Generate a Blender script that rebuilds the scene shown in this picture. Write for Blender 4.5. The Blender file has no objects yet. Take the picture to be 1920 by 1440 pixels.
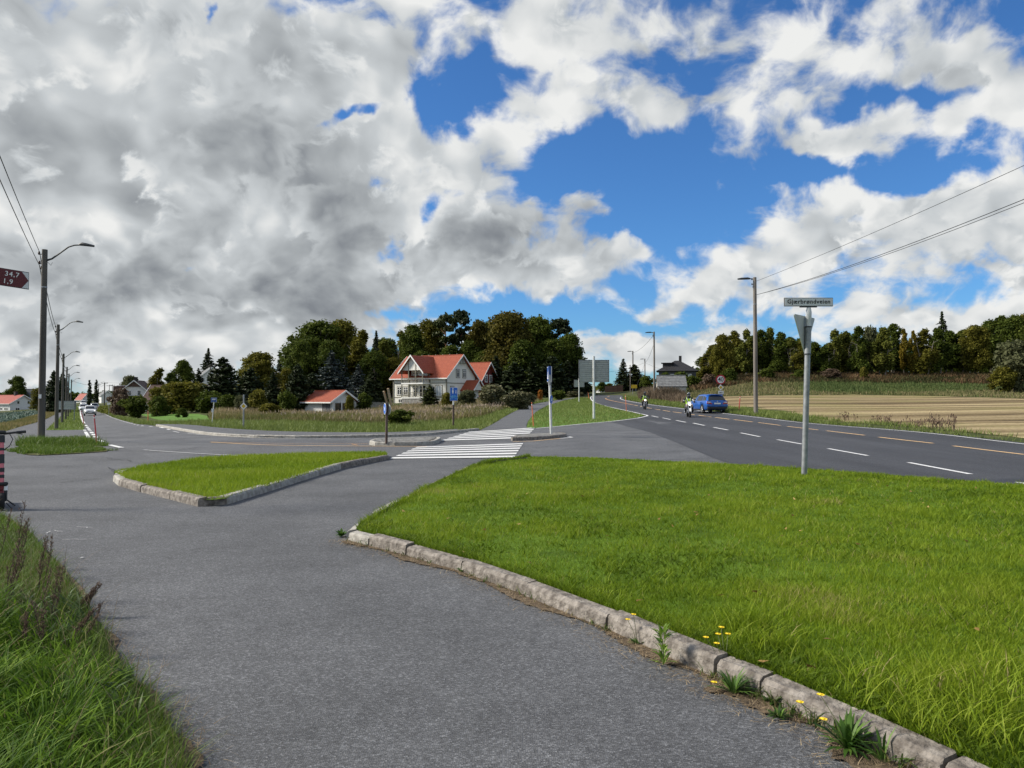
import bpy, bmesh, math, random
import numpy as np
from mathutils import Vector, Matrix
from mathutils.geometry import tessellate_polygon
R = math.radians
rng = np.random.default_rng(7)
rnd = random.Random(11)
scene = bpy.context.scene
COL = scene.collection

# ------------------------------------------------------------------ camera
F = 1442.0                      # focal length in pixels of the 1920 px wide photograph
HC = 1.6                        # eye height
PITCH = math.atan(30.0 / F)     # the horizon sits 30 px below the middle
cam_d = bpy.data.cameras.new('camera')
cam = bpy.data.objects.new('camera', cam_d)
COL.objects.link(cam)
cam.location = (0, 0, HC)
cam.rotation_euler = (math.pi / 2 + PITCH, 0, 0)
cam_d.sensor_width = 36.0
cam_d.lens = F / 1920.0 * 36.0
cam_d.clip_start = 0.05
cam_d.clip_end = 8000
scene.camera = cam

# ------------------------------------------------------------------ exposure
scene.view_settings.view_transform = 'Standard'
scene.view_settings.look = 'None'
scene.view_settings.exposure = 0.35
scene.view_settings.gamma = 1.0
scene.view_settings.use_curve_mapping = False
scene.cycles.max_bounces = 5
scene.cycles.diffuse_bounces = 3
scene.cycles.glossy_bounces = 2
scene.cycles.transmission_bounces = 3
scene.cycles.transparent_max_bounces = 6
scene.cycles.caustics_reflective = False
scene.cycles.caustics_refractive = False

# ------------------------------------------------------------------ sun and sky
SUN_AZ, SUN_EL = R(-86), R(34)   # azimuth from +Y, negative = to the left
sd = Vector((math.sin(SUN_AZ) * math.cos(SUN_EL), math.cos(SUN_AZ) * math.cos(SUN_EL), math.sin(SUN_EL)))
sun_d = bpy.data.lights.new('sun', 'SUN')
sun_d.energy = 4.8
sun_d.angle = R(11)              # thin cloud in front of the sun: no crisp shadows in the photograph
sun_d.color = (1.0, 0.93, 0.82)
sun = bpy.data.objects.new('sun', sun_d)
COL.objects.link(sun)
sun.rotation_euler = sd.to_track_quat('Z', 'Y').to_euler()
sun.location = (-40, 20, 60)

world = bpy.data.worlds.new('World')
scene.world = world
world.use_nodes = True
wn, wl = world.node_tree.nodes, world.node_tree.links
wn.clear()


def N(t, **k):
    n = wn.new(t)
    for a, v in k.items():
        setattr(n, a, v)
    return n


def wm(op, a, b=None, c=None, clamp=False):
    n = N('ShaderNodeMath', operation=op)
    n.use_clamp = clamp
    for i, v in enumerate((a, b, c)):
        if v is None:
            continue
        if isinstance(v, (int, float)):
            n.inputs[i].default_value = v
        else:
            wl.new(v, n.inputs[i])
    return n.outputs[0]


def wv(op, a, b=None, c=None, out=0):
    n = N('ShaderNodeVectorMath', operation=op)
    for i, v in enumerate((a, b, c)):
        if v is None:
            continue
        if isinstance(v, (tuple, list)):
            n.inputs[i].default_value = v
        elif isinstance(v, (int, float)):
            n.inputs[i].default_value = (v, v, v)
        else:
            wl.new(v, n.inputs[i])
    return n.outputs[out]


def wsm(x, lo, hi, a=0.0, b=1.0):
    n = N('ShaderNodeMapRange', interpolation_type='SMOOTHSTEP')
    wl.new(x, n.inputs[0])
    for i, v in enumerate((lo, hi, a, b)):
        n.inputs[i + 1].default_value = v
    return n.outputs[0]


def wmix(f, a, b):
    n = N('ShaderNodeMix', data_type='RGBA')
    if isinstance(f, (int, float)):
        n.inputs[0].default_value = f
    else:
        wl.new(f, n.inputs[0])
    for i, v in ((6, a), (7, b)):
        if isinstance(v, tuple):
            n.inputs[i].default_value = (*v, 1)
        else:
            wl.new(v, n.inputs[i])
    return n.outputs[2]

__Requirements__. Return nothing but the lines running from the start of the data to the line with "COL = scene.collection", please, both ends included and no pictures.

__Result__.
Generate a Blender script that rebuilds the scene shown in this picture. Write for Blender 4.5. The Blender file has no objects yet. Take the picture to be 1920 by 1440 pixels.
import bpy, bmesh, math, random
import numpy as np
from mathutils import Vector, Matrix
from mathutils.geometry import tessellate_polygon
R = math.radians
rng = np.random.default_rng(7)
rnd = random.Random(11)
scene = bpy.context.scene
COL = scene.collection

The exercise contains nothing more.